Prior to the year 2000, the JDP Commission was an independent department in the Catholic Secretariat of Nigeria established by the Catholic Bishops Conference of Nigeria. The recent reorganisation has brought the JDP under the Department of Church and Society. Its structure is outlined below:

• The National JDP Secretariat: The Justice, Development and Peace Committee in the Catholic Secretariat of Nigeria (CSN) is headed by the Director of Church and Society. The secretariat/committee carries the responsibility of co-ordinating as well as animating the provincial JDP commissions and at times the dioceses. The secretariat/committee serves as the resource centre for the national JDP activities. The Secretary reports to the CBCN on its activities through its chairman and the Secretary General of the CSN.

• Provincial JDPC: The Catholic Church in Nigeria is made up of nine Ecclesiastical Provinces. Each province is made up of dioceses. The JDPC co-ordinator of each diocese along with the JDP commission members form the Provincial JDPC. One of the co-ordinators serves as chairperson or co-ordinator of the province. The nine provinces are Abuja, Jos, Kaduna, Calabar, Onitsha, Owerri, Benin City, Ibadan and Lagos.

• Diocesan JDPC: Each Bishop appoints a JDPC co-ordinator for the diocese to animate, mobilise, and keep the JDPC running actively in the entire diocese. The co-ordinator could be a priest or a nun or a lay faithful. The principles of collegiality, solidarity and subsidiarity inform the “co-ordinator system.”
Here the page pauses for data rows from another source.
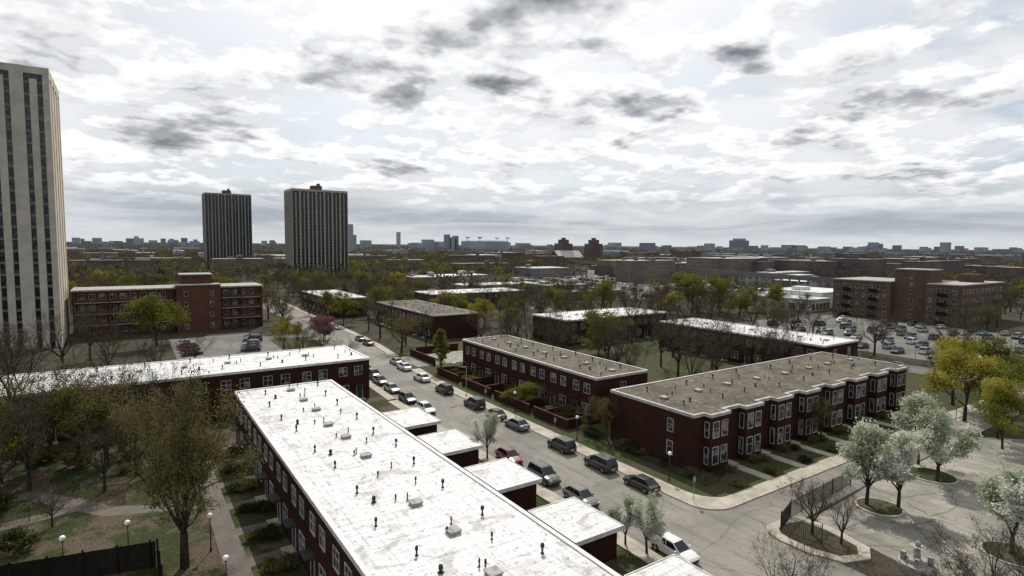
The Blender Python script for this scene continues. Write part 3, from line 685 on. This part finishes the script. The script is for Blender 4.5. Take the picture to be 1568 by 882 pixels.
for a in [('bare',-12.8,98,17.5,15),('olive',-9,92,12,11),('green',-5,88,10,8),('olive',-3,86,12,11),('green',-13,86,10,8),('bare',-20,90,16,13),('olive',-17,80,10,9),('bare',-1,93,13,10),('bare',-6,90,12,10),('bare',-15,95,15,12),('bare',3,82,10,8),('bare',-24,100,17,13),('bare',-10,82,12,9),('bare',4,94,11,8),('bare',-15,73,11,9),('bare',-3,77,9,8),('bare',-12,78,12,10),('olive',0,80,9,7),
          ('green',5.7,179,13.7,15),('bare',-8,165,14,11),('bare',-12,150,14,12),('yel',33.3,157,8.7,8),('pink',46.3,167,6.8,9),('pink',44.6,161,5,6),('olive',57.7,137,10,12),('poplar',56.2,111.5,9.3,3),
          ('bare',-28,124,11,10),('bare',-18,130,11,10),('bare',-6,126,9,9),('bare',4,136,9,9),('bare',12,148,8,8),('bare',-4,142,11,9),('bare',20,124,7,7),('bare',30,130,8,7),('bare',-20,145,13,11),('olive',37,152,8,7),
          ('bare',41,196,12,11),('bare',44,208,13,11),('bare',56,200,12,10),('olive',42,222,13,12),('bare',40,186,10,9),('green',60,192,9,9),('bare',58,228,13,11),
          ('green',57,80.5,4.2,7),('olive',56.5,59.5,6.5,4),('olive',56,62.5,6,4),('bare',57.5,57,7,4.5),('bare',56.5,72,5,4),
          ('green',104,111,10.8,14),('green',99,108,8,9),('bare',96,80,14,12),('bare',92,97,14,12),('bare',110,82,14,12),('bare',86,88,13,11),('bare',80,112,12,11),('bare',113,96,13,11),('bare',104,68,13,11),('bare',118,115,14,13),('bare',90,115,13,10),('bare',77,76,12,10),('bare',88,70,13,11),('bare',78,98,12,10),('bare',98,72,13,11),('bare',110,66,12,10),('bare',118,72,12,9),('bare',102,90,13,11),('bare',84,104,12,10),
          ('yel',100,166,9.5,10),('yel',92,160,9,9),('green',195,156,17,20),('green',205,150,16,18),('olive',186,165,15,16),('bare',160,140,14,13),('bare',170,128,13,12),('bare',112,150,14,13),('bare',128,155,13,12),('bare',140,150,14,13),
          ('pear',66,28.8,9,5.8),('pear',68.2,26.6,8.3,5.2),('pear',79.8,27.2,8.8,6.2),('pear',84.5,31.0,9.4,5.6),('pear',66.5,16.5,8,6),('pear',38.2,62.5,6.3,3.6),('pear',38.3,34.8,5.4,3.2),('pear',37.8,37,4.8,2.8),
          ('olive',82.5,42.6,6.5,4.6),('yel',112,35,11,13),('yel',122,40,12,13),('yel',106,29,9,9),('green',101,27,8.5,7),('green',116,28,10,10),('bare',130,30,11,10),('green',140,40,11,11),
          ('bare',54.5,28.5,6,6.5),('bare',55,26,5.2,5),('bare',50,13.5,8.5,8),('bare',55,12,7.5,7),('bare',60,12,7,7),('bare',65,10.5,7,7),('bare',38.6,21.5,8,5.5),('bare',44,13,8,7),('bare',33,18,8,6),
          ('bare',160,70,13,12),('bare',158,85,13,12),('bare',162,55,13,11),('bare',170,98,12,11),('bare',176,75,9,9),('bare',190,60,9,8),('bare',142,115,13,12),('bare',160,105,14,12),('bare',212,120,12,11),('bare',235,75,10,10),
          ('bare',-7,70,4.5,4),('shrub',-9,66,2,3),('bare',38,122,8,7),('bare',38.5,140,10,8),('bare',66,140,11,9),('bare',92,180,13,12),('green',60,205,11,11),('bare',92,140,12,11),('olive',86,205,13,12)]:
    tree(*a)
for i in range(26): tree('shrub',random.uniform(55.4,59.6),random.uniform(67,109),random.uniform(1,2.2),random.uniform(1.5,3))
for i,(u0,u1,oo) in enumerate(bays):
    tree('shrub',u0+.6,42.9,1.1,1.6); tree('shrub',u0+2.4,42.6,.9,1.5); tree('shrub',u0-.6,39.6,.8,1.8)
for i in range(16): tree('shrub',55.9+random.uniform(-.3,.6),random.uniform(43,64),random.uniform(.7,1.4),random.uniform(1.2,2.2))
for i in range(13):
    yk=4+(i+.3)*82/13; tree('shrub',10.6,yk,1.1,2.2); tree('shrub',9.2,yk+.6,.9,1.8)
for i in range(16): tree('shrub',random.uniform(26,29.8),random.uniform(24,84),random.uniform(1,2.2),random.uniform(1.5,2.6))
for i in range(20): tree('shrub',random.uniform(-20,4),random.uniform(76,98),random.uniform(1,2.4),random.uniform(2,4))
for i in range(14): tree('shrub',random.uniform(-30,34),98.6,random.uniform(1,1.8),random.uniform(1.5,3))
NOT=[(53,117,40,112),(-40,47,60,204),(144,157,-90,340),(163,242,8,130),(52,86,116,134)]
def inlot(x,y):
    if 205<x<430 and 190<y<400: return True
    if 163<x<242 and 8<y<130: return True
    if near_rail(x,y): return True
    return any(a-2<x<b+2 and c-2<y<d+2 for a,b,c,d in RECTS)
cnt=0
for i in range(9000):
    d_=math.sqrt(random.uniform(105**2,330**2)); r=random.uniform(-.85,.98); x,y=pol(r,d_)
    if inlot(x,y) or any(a<x<b and c<y<e for a,b,c,e in NOT) or (y>60 and abs(x-cx(min(max(y,-30),329)))<9.5): continue
    if min((x-a)**2+(y-b)**2 for a,b in TP)<7.5**2: continue
    q=random.random(); k='bare' if q<.66 else 'olive' if q<.85 else 'green' if q<.95 else 'yel'
    if x>240 and random.random()<.5: continue
    hh=random.uniform(8,13.5); tree(k,x,y,hh,hh*random.uniform(.85,1.15)); cnt+=1
    if cnt>=330: break
for i in range(26): tree('bare',random.uniform(215,400),random.uniform(200,380),random.uniform(7,10),random.uniform(7,9))

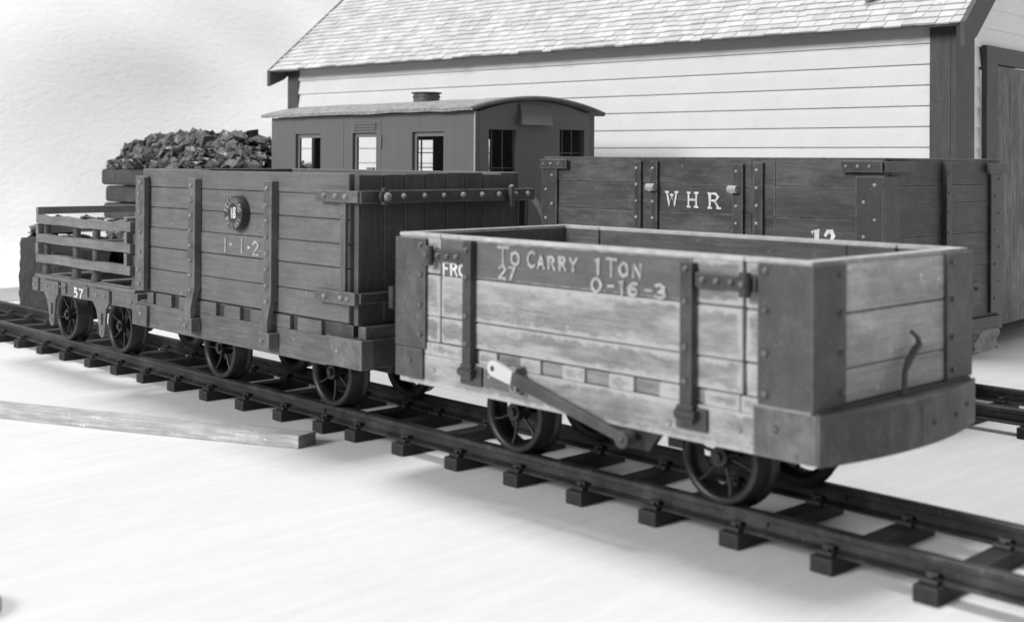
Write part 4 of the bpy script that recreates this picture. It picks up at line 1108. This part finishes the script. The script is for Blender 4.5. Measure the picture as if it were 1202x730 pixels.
def big(x, y):
    u = (x + 7.23) / 1.43; v = (y - 2.66) / .425
    e = 1 - abs(u) ** 4; l = 1 - abs(v) ** 2.4
    return .39 * max(-.2, e) ** .6 * max(0, l) ** .5 * (1 + .10 * noise.noise(Vector((x * 2.2, y * 2, 0)))) - .02 if e > 0 and l > 0 else -1
heap('coal_heap', -8.66, -5.80, 2.24, 3.08, 1.315, big, 3000, 'big heap of coal in large angular lumps on top of the tall slab bunker', .018, .14)

# ================================================================ 8. loose things
def stick():
    L = 4.6; mb = MB(); n = 40; w_, h_ = .150, .072
    ring = [(-w_ / 2, .002), (w_ / 2, .002), (w_ / 2, h_ * .93), (w_ / 2 - .006, h_), (-w_ / 2 + .006, h_), (-w_ / 2, h_ * .93)]
    vs = []
    for i in range(n + 1):
        bend = .05 * math.sin(i / n * math.pi)
        for q, z in ring: vs.append(Vector((L * i / n + (.02 * q / w_ if i == 0 else 0), q + bend, z)))
    m = 6
    mb.add(vs, [(i * m + j, i * m + (j + 1) % m, (i + 1) * m + (j + 1) % m, (i + 1) * m + j) for i in range(n) for j in range(m)])
    mb.add(vs, [list(range(m)), [n * m + j for j in range(m)][::-1]])
    o = mb.build('wooden_stick', M['stick']); o.data.materials.append(M['stick_end'])
    for p_ in o.data.polygons:
        if len(p_.vertices) == 6: p_.material_index = 1
    a = Vector((-.775, -.345, GZ)); b = Vector((-3.4, -1.50, GZ)); d = b - a
    o.location = a; o.rotation_euler.z = math.atan2(d.y, d.x)
    return tag(o, 'long thin strip of pale wood lying on the white ground at the left', 'wood strip')
stick()
bt = MB(); bt.box(-8.98, -8.80, -2.6, 1.30, GZ + .0005, GZ + .16)
tag(bt.build('white_batten', M['clap'], None, .012), 'white batten lying across the ground at the left edge beside the stone wall', 'wood strip')
dc = MB().cyl((.52, -2.72, GZ + .0005), (.52, -2.72, GZ + .03), .165, 48)
tag(dc.build('dark_disc', M['badge'], None, .006), 'dark round edge peeping in at the bottom left corner', 'disc')
pb = MB()
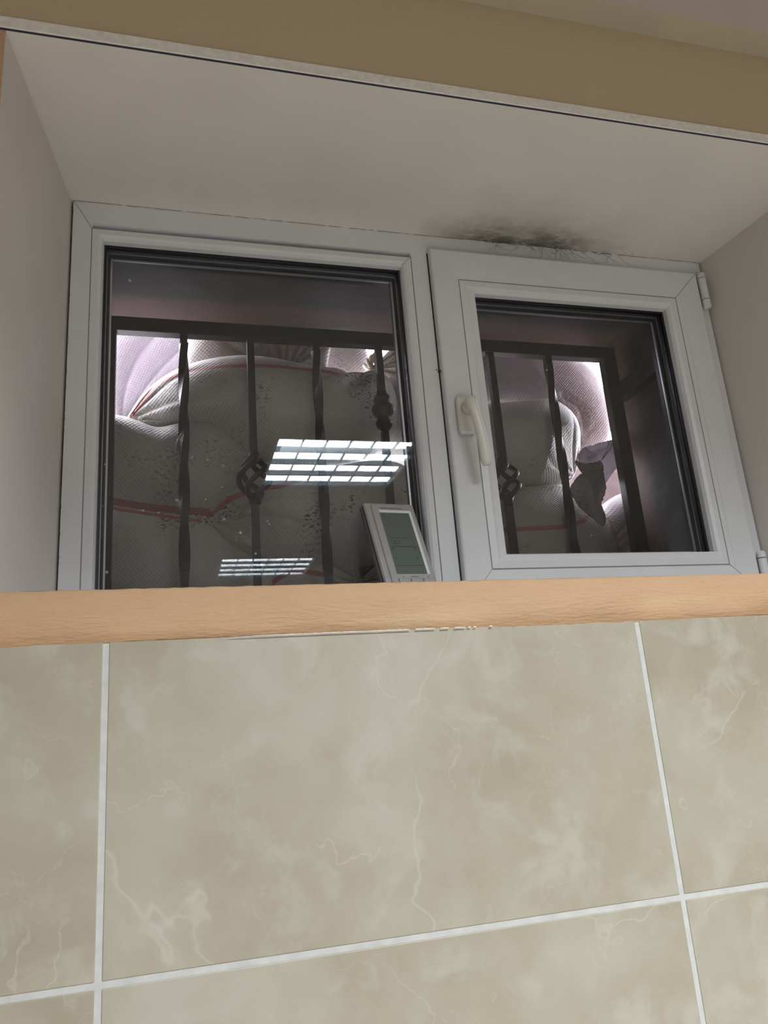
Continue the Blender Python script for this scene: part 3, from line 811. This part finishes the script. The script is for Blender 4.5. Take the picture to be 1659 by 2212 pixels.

• Deanery/Zonal JDP Committee: This is a brief but important level between the diocese and individual parishes. Some of the deaneries or zones have a common culture like language and customary practices. The JDP committee would fare well here.

• Parish JDPC: This is where everything happens! The parish presents a perfect example of what the Church is concretely. This is where the JDP programmes, policies and activities take flesh. A dynamic and dedicated body of the JDPC is a must here.

• Outstations’ JDPC: The towns and villages within a parish are part and parcel of the Justice, Development and Peace agenda and they must feel its impact and also actively participate in the JDP activities.